After quite a long time I also decided to give up on Pidgin (on the Dell where I have been using it, the Zenbook right now does not have it at all, as when I’m using it, like right now, I care about being left alone, mostly — I have bought it as my “time to write” laptop), in favour of the Telepathy integration provided by KDE itself – you probably noticed after my previous rant about SSL implementations – which actually seems to work pretty well. Only issue?

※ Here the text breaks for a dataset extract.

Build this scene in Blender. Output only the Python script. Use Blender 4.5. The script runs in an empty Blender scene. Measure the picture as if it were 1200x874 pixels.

When you first try to add an account, and you don’t have the backends installed yet, it’ll tell you to install both telepathy-gabble
and telepathy-haze
— the former implements XMPP and thus allows both GTalk and Facebook accounts, the latter implements almost everything else on top of Pidgin’s libpurple… you don’t need it for either GTalk or Facebook, which happen to be the only accounts I care about myself, so at the end I was able to get rid of both telepathy-haze
and Pidgin itself.
I like digiKam for photo handling, although the Flickr upload feature (at least in the previous version) was lacking, and the Facebook one absolutely unreliable… I know that version 3 has been just released and I’m looking forward to see if the new version solves my problems, which would make me very happy. I’m also hoping I’ll be able to get a new harddrive just for the photos, the one I’m using now is shared with Windows, and thus is formatted in NTFS — access speed even over USB3 is abysmal.
So, all in all, going back to KDE was really a very good idea. Although it took me a while to get used to it, and while it includes a number of features that I don’t think I’ll ever use (activities and widget sharing as noted above), it does not get in my way, which is the main reason why I was so bothered by GNOME 3, and it’s much more stable than Cinnamon.